Background:
Human-Robot Co-working tasks are a very promising direction in Robotics research with a clear industrial relevance. The robot acts as a helper to a human worker and is in physical interaction with the human to achieve a task. Up till now co-working tasks have been addressed mainly using a fixed base or ground mobile manipulators. However, Human-Aerial Robot co-working came into prominence recently with a project like the EU H2020 Aerial-CORE project, in which the University of Twente is the leader of the Aerial Co-Working Work Package.

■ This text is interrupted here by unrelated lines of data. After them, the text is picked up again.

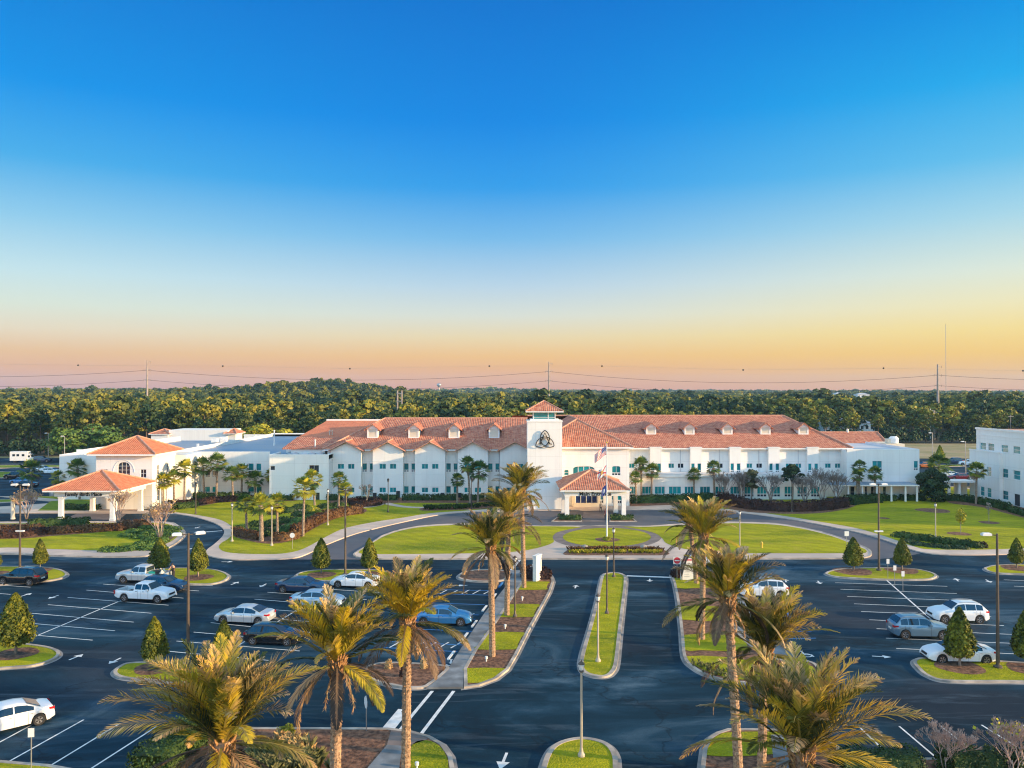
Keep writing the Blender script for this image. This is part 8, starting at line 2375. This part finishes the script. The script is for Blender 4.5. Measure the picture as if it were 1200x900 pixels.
# marker balls on a thin far line high over the woods
bl = [(91.5, 428), (261, 429), (410, 432), (573.5, 429), (705.5, 429), (871, 433.5), (1035.5, 431.5), (1199, 434.5)]
BY = 430
bp = [(X150(x, BY), BY, Z150(y, BY)) for x, y in bl]
mb = MB().tube([(X150(-150, BY), BY, Z150(425, BY))]+bp+[(X150(1400, BY), BY, Z150(437, BY))], .03, 4, cap=False)
tag(mb.build('power_line', M['steel'], None), 'hair-thin topmost cable carrying the dark marker balls', 'power line', 'power lines')
M['ball'] = plain('marker_ball', (.05, .04, .035), .6)
pos_ = ['farthest left', 'second from the left', 'third, above the wooded hill', 'fourth, left of the tower', 'fifth, right of the thin middle pylon', 'sixth, over the right wing', 'seventh, left of the right pylon', 'at the right edge']
for (x, y, z), w_ in zip(bp, pos_):
    o = MB().lathe([(.03, -.48), (.28, -.40), (.46, -.18), (.50, 0), (.46, .18), (.28, .40), (.03, .48)], (x, y, z), 10).build('marker_ball', M['ball'], None, smooth=True)
    tag(o, 'dark marker ball on the thin sky cable, '+w_, 'marker ball', 'marker balls on the sky cable')
# wooden H-frame poles behind the ridge
for i, px in enumerate((465.8, 470.8)):
    Y = 380; x = X150(px, Y); zt = Z150(457.5, Y)
    o = empty('utility_pole', (x, Y, 0), 0, ('left' if i == 0 else 'right')+' pole of the close pair standing behind the left ridge', 'utility pole', 'pair of poles behind the ridge')
    MB().lathe([(.42, 0), (.34, zt)], (0, 0, 0), 8).build('shaft', M['conc_pole'], o, local=True)
    MB().box(-1.0 if i else -.3, .3 if i else 1.0, -.5, -.35, zt-1.6, zt-1.3).box(-1.0 if i else -.3, .3 if i else 1.0, -.5, -.35, zt-5.2, zt-4.9).build('crossarm', M['steel'], o, local=True)
for px, pt_, Y, lab, w in [(1094.5, 481, 330, 'short thick pole with transformer drums left of the right pylon', .42), (1141, 482, 318, 'pale pole with transformer drums rising behind the three-storey building', .32), (1055, 478, 345, 'thin grey pole among the right woods', .16), (1184, 486, 315, 'thin pole with a crossarm at the right edge', .16), (1090, 479, 326, 'thin blue-white pole beside the transformer pole', .2)]:
    x = X150(px, Y); zt = Z150(pt_, Y); o = empty('utility_pole', (x, Y, 0), 0, lab, 'utility pole', 'utility poles in the right woods')
    MB().lathe([(w, 0), (w*.8, zt)], (0, 0, 0), 8).build('shaft', M['lamp_white'] if w < .25 and px < 1100 else M['conc_pole'], o, local=True)
    MB().box(-1.1, 1.1, -.3, -.15, zt-.8, zt-.6).build('crossarm', M['steel'], o, local=True)
    if w > .3:
        for sg in (-1, 1): MB().lathe([(.25, 0), (.27, .3), (.22, 1.0)], (sg*.55, 0, zt-2.6), 8).build('transformer', M['steel'], o, local=True)
for k, (dz) in enumerate((0.7, 1.3, 2.6)):
    wire((X150(1094.5, 330), 330, Z150(481, 330)-dz), (X150(1141, 318), 318, Z150(482, 318)-dz), .5, ['top', 'middle', 'lower'][k]+' slack cable between the two transformer poles', .035)
    wire((X150(1141, 318), 318, Z150(482, 318)-dz), (X150(1230, 312), 312, Z150(484, 312)-dz), .5, ['top', 'middle', 'lower'][k]+' slack cable running off right from the pale transformer pole', .035)
# radio mast
Y = 900; x = X150(1108.5, Y); o = empty('radio_mast', (x, Y, 0), 0, 'very tall hair-thin radio mast right of the right pylon', 'mast')
mb = MB(); zt = Z150(381, Y)
for a in range(3): mb.tube([(.35*math.cos(a*2.1), .35*math.sin(a*2.1), 0), (.35*math.cos(a*2.1), .35*math.sin(a*2.1), zt)], .10, 4)
for i in range(30): mb.tube([(.35, 0, zt*i/30), (-.2, .3, zt*(i+1)/30)], .05, 3)
mb.build('lattice', M['steel'], o, local=True)
MB().lathe([(.15, 0), (.15, 1.2)], (0, 0, zt), 6).build('beacon', M['dark'], o, local=True)
# water tower and a thin mast on the horizon
Y = 2350; x = X150(514.5, Y); g = hill(x, Y); o = empty('water_tower', (x, Y, g), 0, 'small round water tower standing on the far horizon left of centre', 'water tower')
zt = Z150(452.5, Y)-g
MB().lathe([(2.2, 0), (1.3, 5), (1.2, zt-4), (2.5, zt-2)], (0, 0, 0), 12).build('stem', M['steel'], o, local=True)
MB().lathe([(2.5, zt-2), (6.0, zt+1), (6.6, zt+4), (5.2, zt+7), (1.0, zt+8.6)], (0, 0, 0), 16).build('tank', M['steel'], o, smooth=True, local=True)
Y = 2200; x = X150(493, Y); g = hill(x, Y); o = empty('radio_mast', (x, Y, g), 0, 'short thin mast on the horizon left of the water tower', 'mast')
MB().lathe([(.5, 0), (.35, Z150(446, Y)-g)], (0, 0, 0), 6).build('shaft', M['steel'], o, local=True)
MB().lathe([(.9, 0), (.9, 2.0)], (0, 0, Z150(446, Y)-g-3), 6).build('antenna_drum', M['steel'], o, local=True)

# ------------------------------------------------------------------ evening air
hz, N, L, b = new_mat('haze')
N.remove(b)
pv = N.new('ShaderNodeVolumePrincipled')
pv.inputs['Color'].default_value = (0.38, 0.68, 1.0, 1); pv.inputs['Density'].default_value = 0.00010; pv.inputs['Anisotropy'].default_value = 0.0
L.new(pv.outputs[0], N['Material Output'].inputs['Volume'])
tag(MB().box(-5230, 5230, -620, 4720, -1.2, 112).build('haze', hz), kind='stuff')
SC.cycles.volume_bounces = 0
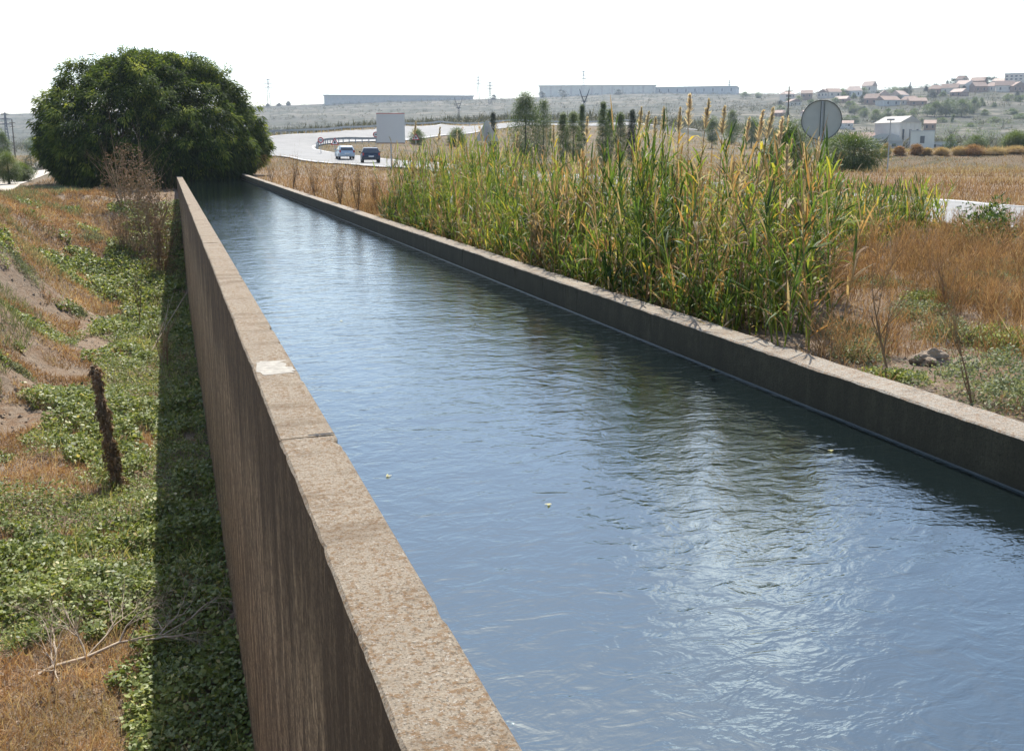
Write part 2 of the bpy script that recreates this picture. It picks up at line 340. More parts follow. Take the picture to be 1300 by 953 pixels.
# ------------------------------------------------------------------ ground and hills
def axis(a, b, step, grow, lo, hi):
    mid = list(np.arange(a, b, step)); r = []; x = b; s = step
    while x < hi: r.append(x); s *= grow; s = min(s, 60); x += s
    r.append(hi); l = []; x = a; s = step
    while x > lo:
        s *= grow; s = min(s, 60); x -= s; l.append(max(x, lo))
    return np.array(sorted(set(l + mid + r)))
gx = axis(-12, 24, .25, 1.03, -2600, 3400); gx = np.array(sorted(set(np.concatenate([gx[(abs(gx - .7) > .12) & (abs(gx - 5.15) > .12)], [.69, .71, 5.14, 5.16]]).tolist())))
gy = axis(6, 70, .3, 1.02, -40, 3200)
XX, YY = np.meshgrid(gx, gy, indexing='ij'); ZZ = zt(XX, YY)
# the built-up embankment of the canal ends behind the tree
V = np.stack([XX, YY, ZZ], -1).reshape(-1, 3); ny = len(gy)
ii, jj = np.meshgrid(np.arange(len(gx) - 1), np.arange(ny - 1), indexing='ij')
Q = np.stack([ii * ny + jj, (ii + 1) * ny + jj, (ii + 1) * ny + jj + 1, ii * ny + jj + 1], -1).reshape(-1, 4)
Dc = (V[Q[:, 0], 0] * HD[0] + V[Q[:, 0], 1] * HD[1])
def submesh(sel, name, mat):
    q = Q[sel]; u, inv = np.unique(q, return_inverse=True)
    mb = MB(); mb.add(V[u], inv.reshape(-1, 4)); return mb.build(name, mat, smooth=True)
tag(submesh(Dc < 300, 'ground', M['dirt']), kind='structure')
tag(submesh(Dc >= 300, 'hills', M['hill']), kind='structure')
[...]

The envisioned application is for workstations located at elevated places, for example where workers are operating on power transmission or communications towers. In these applications, it becomes necessary to endow these systems with the ability to interact with humans in a safe way. A safe robot should be able to move around humans without colliding with them. However, humans are dynamic and it is very difficult to guarantee collision avoidance. In the case, that a collision is inevitable, a ”safer” robot is one that minimizes as much as possible the exchange of generalized forces during an impact and thus maximizes the safety of the human.
Assignment:
Problem statement:
Considering a redundant mechanical system composed of a cart carrying a retractable horizontal pole. The cart is significantly heavier than the pole. The system is redundant with respect to the positioning of the tip of the pole. Both the Cart and the pole are controlled via linear actuators. The actuators are implementing a Proportional Damping Controller (PD) with respect to a predefined set-point. The system in question is placed in a scenario where an accidental collision happens with an object obstructing its way. An exchange of forces happens between the Robot and the Obstacle.
Possible research questions
• What is an appropriate metric to assess the safety of the impacted obstacle
• How do the Internal PD gains affect the value of the safety metric
• Based on the relation between the gains and the safety metric, design PD gains which are optimal from a safety point of view.